• EXERCISE INSTRUCTIONS
Reproduce every entry exactly as shown.

— START OF INFORMATION PROVIDED —

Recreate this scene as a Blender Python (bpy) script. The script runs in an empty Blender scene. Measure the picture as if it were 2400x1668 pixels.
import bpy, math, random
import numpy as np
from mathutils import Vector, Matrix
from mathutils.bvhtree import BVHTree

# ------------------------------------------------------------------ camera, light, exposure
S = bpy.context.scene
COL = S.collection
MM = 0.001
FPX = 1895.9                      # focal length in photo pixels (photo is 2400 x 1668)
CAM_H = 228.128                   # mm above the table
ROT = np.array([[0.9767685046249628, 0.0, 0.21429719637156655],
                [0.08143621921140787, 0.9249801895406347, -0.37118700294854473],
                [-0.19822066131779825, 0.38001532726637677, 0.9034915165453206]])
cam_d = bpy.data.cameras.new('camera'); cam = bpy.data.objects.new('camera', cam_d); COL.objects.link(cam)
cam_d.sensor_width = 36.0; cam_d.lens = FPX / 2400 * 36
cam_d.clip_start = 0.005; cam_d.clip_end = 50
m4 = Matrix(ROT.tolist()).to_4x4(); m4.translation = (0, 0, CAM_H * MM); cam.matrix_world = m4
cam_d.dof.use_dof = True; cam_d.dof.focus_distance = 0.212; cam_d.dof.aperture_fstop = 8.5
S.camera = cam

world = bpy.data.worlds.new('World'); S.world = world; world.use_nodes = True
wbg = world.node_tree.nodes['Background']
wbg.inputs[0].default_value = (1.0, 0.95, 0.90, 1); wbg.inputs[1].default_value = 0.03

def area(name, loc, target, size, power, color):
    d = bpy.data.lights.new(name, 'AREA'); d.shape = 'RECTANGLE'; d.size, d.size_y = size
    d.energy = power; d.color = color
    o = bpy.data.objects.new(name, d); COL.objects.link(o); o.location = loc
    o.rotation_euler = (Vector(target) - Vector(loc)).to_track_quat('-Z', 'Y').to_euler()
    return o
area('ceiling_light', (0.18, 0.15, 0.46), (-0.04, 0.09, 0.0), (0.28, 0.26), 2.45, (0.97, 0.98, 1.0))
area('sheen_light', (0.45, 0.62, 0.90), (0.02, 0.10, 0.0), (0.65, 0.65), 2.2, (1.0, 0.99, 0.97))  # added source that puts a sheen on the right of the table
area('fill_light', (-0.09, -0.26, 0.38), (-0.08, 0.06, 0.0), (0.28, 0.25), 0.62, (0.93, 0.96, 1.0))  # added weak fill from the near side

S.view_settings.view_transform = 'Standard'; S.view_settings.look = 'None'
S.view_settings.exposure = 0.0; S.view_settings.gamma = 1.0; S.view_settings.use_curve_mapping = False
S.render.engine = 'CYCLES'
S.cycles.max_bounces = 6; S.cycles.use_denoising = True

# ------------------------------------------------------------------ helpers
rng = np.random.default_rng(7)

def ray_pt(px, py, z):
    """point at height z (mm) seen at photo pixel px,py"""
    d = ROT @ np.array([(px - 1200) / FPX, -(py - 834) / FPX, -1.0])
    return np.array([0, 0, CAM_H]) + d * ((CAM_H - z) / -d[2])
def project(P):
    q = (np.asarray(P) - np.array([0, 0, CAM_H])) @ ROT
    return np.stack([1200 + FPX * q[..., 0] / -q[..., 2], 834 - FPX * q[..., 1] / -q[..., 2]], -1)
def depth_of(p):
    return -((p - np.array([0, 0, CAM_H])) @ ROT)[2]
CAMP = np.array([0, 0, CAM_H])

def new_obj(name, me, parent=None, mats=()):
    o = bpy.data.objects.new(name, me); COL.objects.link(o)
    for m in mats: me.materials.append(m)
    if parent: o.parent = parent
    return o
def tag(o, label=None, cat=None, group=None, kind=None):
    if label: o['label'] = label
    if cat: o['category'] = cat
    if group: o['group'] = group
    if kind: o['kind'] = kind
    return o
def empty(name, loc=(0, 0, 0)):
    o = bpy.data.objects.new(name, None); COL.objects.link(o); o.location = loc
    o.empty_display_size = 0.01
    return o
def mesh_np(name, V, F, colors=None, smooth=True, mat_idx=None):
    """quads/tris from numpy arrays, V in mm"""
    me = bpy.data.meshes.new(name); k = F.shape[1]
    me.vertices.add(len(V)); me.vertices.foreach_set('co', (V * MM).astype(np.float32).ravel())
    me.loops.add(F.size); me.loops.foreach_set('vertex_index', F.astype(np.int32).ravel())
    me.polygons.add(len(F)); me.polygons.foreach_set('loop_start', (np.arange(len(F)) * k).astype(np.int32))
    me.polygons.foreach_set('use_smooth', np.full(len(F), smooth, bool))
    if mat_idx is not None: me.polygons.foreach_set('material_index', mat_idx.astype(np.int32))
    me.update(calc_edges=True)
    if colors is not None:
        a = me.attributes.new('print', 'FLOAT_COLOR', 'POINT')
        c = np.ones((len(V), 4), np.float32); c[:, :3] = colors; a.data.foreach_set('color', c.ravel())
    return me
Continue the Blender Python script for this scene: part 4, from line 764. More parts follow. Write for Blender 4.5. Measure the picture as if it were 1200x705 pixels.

— END OF INFORMATION PROVIDED —

• THE ANSWER
Recreate this scene as a Blender Python (bpy) script. The script runs in an empty Blender scene. Measure the picture as if it were 2400x1668 pixels.
import bpy, math, random
import numpy as np
from mathutils import Vector, Matrix
from mathutils.bvhtree import BVHTree

# ------------------------------------------------------------------ camera, light, exposure
S = bpy.context.scene
COL = S.collection
MM = 0.001
FPX = 1895.9                      # focal length in photo pixels (photo is 2400 x 1668)
CAM_H = 228.128                   # mm above the table
ROT = np.array([[0.9767685046249628, 0.0, 0.21429719637156655],
                [0.08143621921140787, 0.9249801895406347, -0.37118700294854473],
                [-0.19822066131779825, 0.38001532726637677, 0.9034915165453206]])
cam_d = bpy.data.cameras.new('camera'); cam = bpy.data.objects.new('camera', cam_d); COL.objects.link(cam)
cam_d.sensor_width = 36.0; cam_d.lens = FPX / 2400 * 36
cam_d.clip_start = 0.005; cam_d.clip_end = 50
m4 = Matrix(ROT.tolist()).to_4x4(); m4.translation = (0, 0, CAM_H * MM); cam.matrix_world = m4
cam_d.dof.use_dof = True; cam_d.dof.focus_distance = 0.212; cam_d.dof.aperture_fstop = 8.5
S.camera = cam

world = bpy.data.worlds.new('World'); S.world = world; world.use_nodes = True
wbg = world.node_tree.nodes['Background']
wbg.inputs[0].default_value = (1.0, 0.95, 0.90, 1); wbg.inputs[1].default_value = 0.03

def area(name, loc, target, size, power, color):
    d = bpy.data.lights.new(name, 'AREA'); d.shape = 'RECTANGLE'; d.size, d.size_y = size
    d.energy = power; d.color = color
    o = bpy.data.objects.new(name, d); COL.objects.link(o); o.location = loc
    o.rotation_euler = (Vector(target) - Vector(loc)).to_track_quat('-Z', 'Y').to_euler()
    return o
area('ceiling_light', (0.18, 0.15, 0.46), (-0.04, 0.09, 0.0), (0.28, 0.26), 2.45, (0.97, 0.98, 1.0))
area('sheen_light', (0.45, 0.62, 0.90), (0.02, 0.10, 0.0), (0.65, 0.65), 2.2, (1.0, 0.99, 0.97))  # added source that puts a sheen on the right of the table
area('fill_light', (-0.09, -0.26, 0.38), (-0.08, 0.06, 0.0), (0.28, 0.25), 0.62, (0.93, 0.96, 1.0))  # added weak fill from the near side

S.view_settings.view_transform = 'Standard'; S.view_settings.look = 'None'
S.view_settings.exposure = 0.0; S.view_settings.gamma = 1.0; S.view_settings.use_curve_mapping = False
S.render.engine = 'CYCLES'
S.cycles.max_bounces = 6; S.cycles.use_denoising = True

# ------------------------------------------------------------------ helpers
rng = np.random.default_rng(7)

def ray_pt(px, py, z):
    """point at height z (mm) seen at photo pixel px,py"""
    d = ROT @ np.array([(px - 1200) / FPX, -(py - 834) / FPX, -1.0])
    return np.array([0, 0, CAM_H]) + d * ((CAM_H - z) / -d[2])
def project(P):
    q = (np.asarray(P) - np.array([0, 0, CAM_H])) @ ROT
    return np.stack([1200 + FPX * q[..., 0] / -q[..., 2], 834 - FPX * q[..., 1] / -q[..., 2]], -1)
def depth_of(p):
    return -((p - np.array([0, 0, CAM_H])) @ ROT)[2]
CAMP = np.array([0, 0, CAM_H])

def new_obj(name, me, parent=None, mats=()):
    o = bpy.data.objects.new(name, me); COL.objects.link(o)
    for m in mats: me.materials.append(m)
    if parent: o.parent = parent
    return o
def tag(o, label=None, cat=None, group=None, kind=None):
    if label: o['label'] = label
    if cat: o['category'] = cat
    if group: o['group'] = group
    if kind: o['kind'] = kind
    return o
def empty(name, loc=(0, 0, 0)):
    o = bpy.data.objects.new(name, None); COL.objects.link(o); o.location = loc
    o.empty_display_size = 0.01
    return o
def mesh_np(name, V, F, colors=None, smooth=True, mat_idx=None):
    """quads/tris from numpy arrays, V in mm"""
    me = bpy.data.meshes.new(name); k = F.shape[1]
    me.vertices.add(len(V)); me.vertices.foreach_set('co', (V * MM).astype(np.float32).ravel())
    me.loops.add(F.size); me.loops.foreach_set('vertex_index', F.astype(np.int32).ravel())
    me.polygons.add(len(F)); me.polygons.foreach_set('loop_start', (np.arange(len(F)) * k).astype(np.int32))
    me.polygons.foreach_set('use_smooth', np.full(len(F), smooth, bool))
    if mat_idx is not None: me.polygons.foreach_set('material_index', mat_idx.astype(np.int32))
    me.update(calc_edges=True)
    if colors is not None:
        a = me.attributes.new('print', 'FLOAT_COLOR', 'POINT')
        c = np.ones((len(V), 4), np.float32); c[:, :3] = colors; a.data.foreach_set('color', c.ravel())
    return me
Continue the Blender Python script for this scene: part 4, from line 764. More parts follow. Write for Blender 4.5. Measure the picture as if it were 1200x705 pixels.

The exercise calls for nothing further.